Its well know that if a polynomial has Rational coefficients then irrational roots occur in conjugate pairs.
Will it be true for trinomial surds like for example if a polynomial has a root $\sqrt{2}+\sqrt{3}+1$ Then we get a polynomial as
$$x=\sqrt{2}+\sqrt{3}+1$$
$$x-1=\sqrt{2}+\sqrt{3}$$ Squaring both sides
$$x^2-2x+1=5+2\sqrt{6}$$
$$x^2-2x-4=2\sqrt{6}$$ again squaring we get
$$x^4-4x^3-4x^2+16x-8=0$$ will the other root be its rationalizing factor
If one finds the least degree integer polynomial having $c=\sqrt{2}+\sqrt{3}+\sqrt{6}$ as one of its roots [when set to $0$], then that polynomial $p(x)$ turns out to have degree $4.$ Since it has only degree $4$ one would expect that not all eight possible variations on $c$ obtained by changing $0$ or more signs on the three radicals will also be roots of $p(x)=0,$ and indeed one can check that the four roots are $c$ itself (no surprise there) along with the three other roots obtained from $c$ by changing exactly two signs before the three radicals.
So in general, if one defines a conjugate of a surd as anything obtained by changing one or more signs before the radicals, the results may or may not be zeros of the starting polynomial generated from the initial surd.

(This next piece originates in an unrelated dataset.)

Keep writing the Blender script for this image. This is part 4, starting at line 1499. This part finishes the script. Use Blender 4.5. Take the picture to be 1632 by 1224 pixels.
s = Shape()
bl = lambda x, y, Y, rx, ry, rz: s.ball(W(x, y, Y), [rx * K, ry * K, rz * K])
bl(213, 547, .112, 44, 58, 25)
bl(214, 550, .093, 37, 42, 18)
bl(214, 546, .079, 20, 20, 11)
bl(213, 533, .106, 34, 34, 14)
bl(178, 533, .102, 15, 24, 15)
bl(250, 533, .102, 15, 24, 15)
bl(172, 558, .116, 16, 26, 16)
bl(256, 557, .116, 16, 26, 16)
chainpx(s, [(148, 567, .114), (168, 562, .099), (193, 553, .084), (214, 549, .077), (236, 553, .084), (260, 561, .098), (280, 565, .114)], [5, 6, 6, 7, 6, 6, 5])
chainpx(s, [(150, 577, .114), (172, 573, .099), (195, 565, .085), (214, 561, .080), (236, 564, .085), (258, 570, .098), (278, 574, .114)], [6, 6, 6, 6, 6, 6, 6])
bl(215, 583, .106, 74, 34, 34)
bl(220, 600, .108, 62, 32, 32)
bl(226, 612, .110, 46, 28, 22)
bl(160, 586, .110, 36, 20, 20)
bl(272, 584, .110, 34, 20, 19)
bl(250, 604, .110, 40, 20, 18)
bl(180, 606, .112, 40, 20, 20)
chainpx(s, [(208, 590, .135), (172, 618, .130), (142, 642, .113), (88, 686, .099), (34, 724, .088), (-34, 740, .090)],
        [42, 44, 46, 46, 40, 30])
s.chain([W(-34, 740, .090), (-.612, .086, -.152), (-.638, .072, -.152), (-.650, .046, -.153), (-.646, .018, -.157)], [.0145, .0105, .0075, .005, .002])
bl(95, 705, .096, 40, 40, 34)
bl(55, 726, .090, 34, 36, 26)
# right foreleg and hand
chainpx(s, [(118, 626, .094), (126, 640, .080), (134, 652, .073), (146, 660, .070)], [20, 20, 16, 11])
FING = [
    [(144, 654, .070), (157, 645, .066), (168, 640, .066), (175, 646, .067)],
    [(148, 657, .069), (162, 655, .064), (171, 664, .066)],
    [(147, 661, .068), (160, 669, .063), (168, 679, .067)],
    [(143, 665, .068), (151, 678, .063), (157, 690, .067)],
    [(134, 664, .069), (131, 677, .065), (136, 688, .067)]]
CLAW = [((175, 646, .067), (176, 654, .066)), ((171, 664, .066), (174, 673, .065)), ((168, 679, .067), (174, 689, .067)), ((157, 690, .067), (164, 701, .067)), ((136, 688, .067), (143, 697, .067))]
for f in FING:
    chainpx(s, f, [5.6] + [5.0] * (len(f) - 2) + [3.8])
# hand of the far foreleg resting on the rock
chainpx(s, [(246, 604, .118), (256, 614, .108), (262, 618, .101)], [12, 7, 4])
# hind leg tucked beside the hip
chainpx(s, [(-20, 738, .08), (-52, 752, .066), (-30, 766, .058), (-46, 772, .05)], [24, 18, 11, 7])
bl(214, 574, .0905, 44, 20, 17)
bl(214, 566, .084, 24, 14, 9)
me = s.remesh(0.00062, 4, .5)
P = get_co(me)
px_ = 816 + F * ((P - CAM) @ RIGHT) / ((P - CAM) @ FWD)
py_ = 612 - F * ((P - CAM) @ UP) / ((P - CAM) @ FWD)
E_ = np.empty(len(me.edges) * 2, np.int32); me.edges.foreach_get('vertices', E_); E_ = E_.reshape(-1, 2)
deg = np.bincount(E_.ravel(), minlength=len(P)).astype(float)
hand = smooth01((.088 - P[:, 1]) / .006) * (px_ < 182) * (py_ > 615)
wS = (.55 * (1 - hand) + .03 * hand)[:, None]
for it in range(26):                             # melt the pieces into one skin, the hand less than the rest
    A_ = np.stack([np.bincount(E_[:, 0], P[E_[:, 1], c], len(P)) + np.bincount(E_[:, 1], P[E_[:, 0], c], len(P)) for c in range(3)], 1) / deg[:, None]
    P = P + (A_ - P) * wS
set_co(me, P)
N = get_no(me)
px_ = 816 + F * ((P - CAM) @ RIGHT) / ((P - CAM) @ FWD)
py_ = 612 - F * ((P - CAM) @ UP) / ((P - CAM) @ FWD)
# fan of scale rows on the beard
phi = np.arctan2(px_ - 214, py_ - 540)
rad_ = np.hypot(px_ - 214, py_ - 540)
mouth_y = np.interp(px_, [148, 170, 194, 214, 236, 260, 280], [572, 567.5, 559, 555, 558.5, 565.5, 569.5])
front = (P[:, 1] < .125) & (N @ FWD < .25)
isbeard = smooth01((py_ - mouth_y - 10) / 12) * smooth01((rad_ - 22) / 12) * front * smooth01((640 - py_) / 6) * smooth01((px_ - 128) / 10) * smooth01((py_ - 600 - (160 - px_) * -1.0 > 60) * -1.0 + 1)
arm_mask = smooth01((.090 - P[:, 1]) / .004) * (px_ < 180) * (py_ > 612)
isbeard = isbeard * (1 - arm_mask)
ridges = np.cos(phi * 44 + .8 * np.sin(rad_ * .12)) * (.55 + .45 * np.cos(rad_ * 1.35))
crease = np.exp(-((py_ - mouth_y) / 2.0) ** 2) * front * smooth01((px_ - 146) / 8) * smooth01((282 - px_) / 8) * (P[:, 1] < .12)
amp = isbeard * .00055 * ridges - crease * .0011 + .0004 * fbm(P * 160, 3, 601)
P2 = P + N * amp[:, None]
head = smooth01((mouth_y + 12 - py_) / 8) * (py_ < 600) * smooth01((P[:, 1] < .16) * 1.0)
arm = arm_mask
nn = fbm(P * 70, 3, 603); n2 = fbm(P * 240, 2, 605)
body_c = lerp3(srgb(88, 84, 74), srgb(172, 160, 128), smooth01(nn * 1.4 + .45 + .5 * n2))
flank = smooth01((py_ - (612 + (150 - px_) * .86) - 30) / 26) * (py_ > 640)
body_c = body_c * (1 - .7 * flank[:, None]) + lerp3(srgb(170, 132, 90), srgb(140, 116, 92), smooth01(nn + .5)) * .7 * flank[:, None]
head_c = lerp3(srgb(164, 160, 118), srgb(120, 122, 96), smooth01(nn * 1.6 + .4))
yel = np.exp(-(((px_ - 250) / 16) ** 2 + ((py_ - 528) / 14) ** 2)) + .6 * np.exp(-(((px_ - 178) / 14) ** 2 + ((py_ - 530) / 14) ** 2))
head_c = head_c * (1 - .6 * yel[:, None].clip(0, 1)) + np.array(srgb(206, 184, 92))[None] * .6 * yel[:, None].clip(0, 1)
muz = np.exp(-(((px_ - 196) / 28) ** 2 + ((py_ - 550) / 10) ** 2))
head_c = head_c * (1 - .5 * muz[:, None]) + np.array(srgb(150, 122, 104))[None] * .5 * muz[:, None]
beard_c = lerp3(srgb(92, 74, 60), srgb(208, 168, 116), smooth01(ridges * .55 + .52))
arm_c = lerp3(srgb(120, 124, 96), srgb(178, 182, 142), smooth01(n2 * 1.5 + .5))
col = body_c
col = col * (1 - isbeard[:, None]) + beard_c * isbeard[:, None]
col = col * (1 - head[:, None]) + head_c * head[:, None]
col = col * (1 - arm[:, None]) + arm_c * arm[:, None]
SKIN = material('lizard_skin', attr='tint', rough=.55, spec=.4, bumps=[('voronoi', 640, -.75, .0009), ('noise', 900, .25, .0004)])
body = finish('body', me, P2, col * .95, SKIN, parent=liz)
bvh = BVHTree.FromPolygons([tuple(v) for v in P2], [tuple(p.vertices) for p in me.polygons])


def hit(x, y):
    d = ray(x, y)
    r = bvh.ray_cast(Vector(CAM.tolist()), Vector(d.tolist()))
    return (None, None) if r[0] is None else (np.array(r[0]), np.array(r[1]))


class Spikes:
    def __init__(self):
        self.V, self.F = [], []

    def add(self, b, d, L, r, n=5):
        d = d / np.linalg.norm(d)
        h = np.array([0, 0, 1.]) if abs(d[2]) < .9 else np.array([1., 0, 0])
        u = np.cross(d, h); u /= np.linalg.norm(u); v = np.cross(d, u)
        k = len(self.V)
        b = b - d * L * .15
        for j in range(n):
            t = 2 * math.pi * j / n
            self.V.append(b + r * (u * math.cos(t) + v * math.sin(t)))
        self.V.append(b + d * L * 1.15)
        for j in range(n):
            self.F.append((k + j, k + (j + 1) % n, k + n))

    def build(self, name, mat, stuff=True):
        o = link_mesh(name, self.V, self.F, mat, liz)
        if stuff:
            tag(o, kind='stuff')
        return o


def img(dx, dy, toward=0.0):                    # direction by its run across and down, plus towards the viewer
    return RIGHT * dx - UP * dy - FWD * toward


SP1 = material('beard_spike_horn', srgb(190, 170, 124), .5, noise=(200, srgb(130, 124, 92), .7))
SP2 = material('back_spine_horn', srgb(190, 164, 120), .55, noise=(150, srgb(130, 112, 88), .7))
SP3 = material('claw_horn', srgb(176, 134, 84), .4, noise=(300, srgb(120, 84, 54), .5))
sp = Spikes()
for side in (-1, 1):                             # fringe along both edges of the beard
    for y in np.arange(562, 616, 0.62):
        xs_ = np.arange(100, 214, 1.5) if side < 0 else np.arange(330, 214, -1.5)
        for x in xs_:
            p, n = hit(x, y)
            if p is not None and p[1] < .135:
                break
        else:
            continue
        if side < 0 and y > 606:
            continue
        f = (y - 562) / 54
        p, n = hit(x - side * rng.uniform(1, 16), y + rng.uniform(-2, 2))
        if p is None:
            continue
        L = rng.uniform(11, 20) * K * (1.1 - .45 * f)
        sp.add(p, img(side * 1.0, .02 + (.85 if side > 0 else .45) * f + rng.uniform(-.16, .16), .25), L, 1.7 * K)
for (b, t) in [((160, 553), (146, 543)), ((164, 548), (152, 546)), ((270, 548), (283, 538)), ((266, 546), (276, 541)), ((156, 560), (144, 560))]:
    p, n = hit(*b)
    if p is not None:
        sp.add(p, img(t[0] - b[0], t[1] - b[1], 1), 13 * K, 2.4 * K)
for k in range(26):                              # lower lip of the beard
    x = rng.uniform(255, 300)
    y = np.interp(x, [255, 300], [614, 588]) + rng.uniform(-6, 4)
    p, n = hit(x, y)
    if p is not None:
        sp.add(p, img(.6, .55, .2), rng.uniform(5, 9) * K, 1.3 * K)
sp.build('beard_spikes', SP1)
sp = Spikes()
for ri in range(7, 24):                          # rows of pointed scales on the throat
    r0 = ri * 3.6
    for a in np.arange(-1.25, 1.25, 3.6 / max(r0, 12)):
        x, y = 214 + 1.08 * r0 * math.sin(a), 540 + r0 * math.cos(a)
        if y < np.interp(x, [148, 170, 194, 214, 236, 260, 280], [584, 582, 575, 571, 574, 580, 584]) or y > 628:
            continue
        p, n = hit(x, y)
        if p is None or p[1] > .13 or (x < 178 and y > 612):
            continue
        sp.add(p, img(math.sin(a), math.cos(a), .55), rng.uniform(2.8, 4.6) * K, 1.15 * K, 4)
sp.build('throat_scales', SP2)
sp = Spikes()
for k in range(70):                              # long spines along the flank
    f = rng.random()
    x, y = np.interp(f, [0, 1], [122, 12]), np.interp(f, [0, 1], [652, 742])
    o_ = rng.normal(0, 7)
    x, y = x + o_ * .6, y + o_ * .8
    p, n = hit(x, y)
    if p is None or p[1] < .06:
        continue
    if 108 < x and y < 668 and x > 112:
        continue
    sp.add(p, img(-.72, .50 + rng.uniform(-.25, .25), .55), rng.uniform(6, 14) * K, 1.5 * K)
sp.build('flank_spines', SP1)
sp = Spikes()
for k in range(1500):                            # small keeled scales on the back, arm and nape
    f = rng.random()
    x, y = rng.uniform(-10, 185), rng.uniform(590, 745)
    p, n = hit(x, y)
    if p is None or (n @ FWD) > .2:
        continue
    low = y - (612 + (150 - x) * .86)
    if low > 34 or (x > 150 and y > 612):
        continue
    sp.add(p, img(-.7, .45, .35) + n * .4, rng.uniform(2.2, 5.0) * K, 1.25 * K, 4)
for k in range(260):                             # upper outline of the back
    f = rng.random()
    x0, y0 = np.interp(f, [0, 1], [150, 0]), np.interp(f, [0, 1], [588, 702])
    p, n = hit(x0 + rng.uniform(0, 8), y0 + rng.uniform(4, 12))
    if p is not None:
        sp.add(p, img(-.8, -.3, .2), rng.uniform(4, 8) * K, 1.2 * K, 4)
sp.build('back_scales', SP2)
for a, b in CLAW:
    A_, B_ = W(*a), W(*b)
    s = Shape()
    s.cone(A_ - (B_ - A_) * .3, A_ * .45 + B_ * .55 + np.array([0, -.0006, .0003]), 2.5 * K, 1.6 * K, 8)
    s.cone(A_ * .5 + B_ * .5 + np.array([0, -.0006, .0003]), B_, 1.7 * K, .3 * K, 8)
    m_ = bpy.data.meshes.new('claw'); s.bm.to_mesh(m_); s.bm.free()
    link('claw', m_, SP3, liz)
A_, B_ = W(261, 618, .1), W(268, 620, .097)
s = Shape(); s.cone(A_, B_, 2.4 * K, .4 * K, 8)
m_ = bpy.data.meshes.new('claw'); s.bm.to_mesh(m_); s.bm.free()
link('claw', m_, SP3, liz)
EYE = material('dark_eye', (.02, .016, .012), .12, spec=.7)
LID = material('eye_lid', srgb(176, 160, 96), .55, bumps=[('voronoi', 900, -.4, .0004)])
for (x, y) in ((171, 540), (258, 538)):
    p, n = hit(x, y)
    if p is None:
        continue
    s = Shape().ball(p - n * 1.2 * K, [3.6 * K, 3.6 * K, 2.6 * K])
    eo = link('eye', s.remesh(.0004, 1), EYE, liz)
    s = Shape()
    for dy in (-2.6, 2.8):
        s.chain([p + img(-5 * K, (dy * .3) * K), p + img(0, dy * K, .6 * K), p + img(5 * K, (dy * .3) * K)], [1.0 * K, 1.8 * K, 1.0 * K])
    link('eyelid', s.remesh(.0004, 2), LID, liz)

I also looked at the case of $c'=\sqrt{2}+\sqrt{3}+\sqrt{5}$ in the same way; this time the least degree polynomial $q(x)$ for $c'$ turns out to have degree $8,$ and a check reveals that here all eight "conjugates" obtained from $c'$ by changing zero or more signs are roots of $q(x)=0.$
Though I'm not really up on the topic, I think the relevant thing to look at for this question is Galois Theory.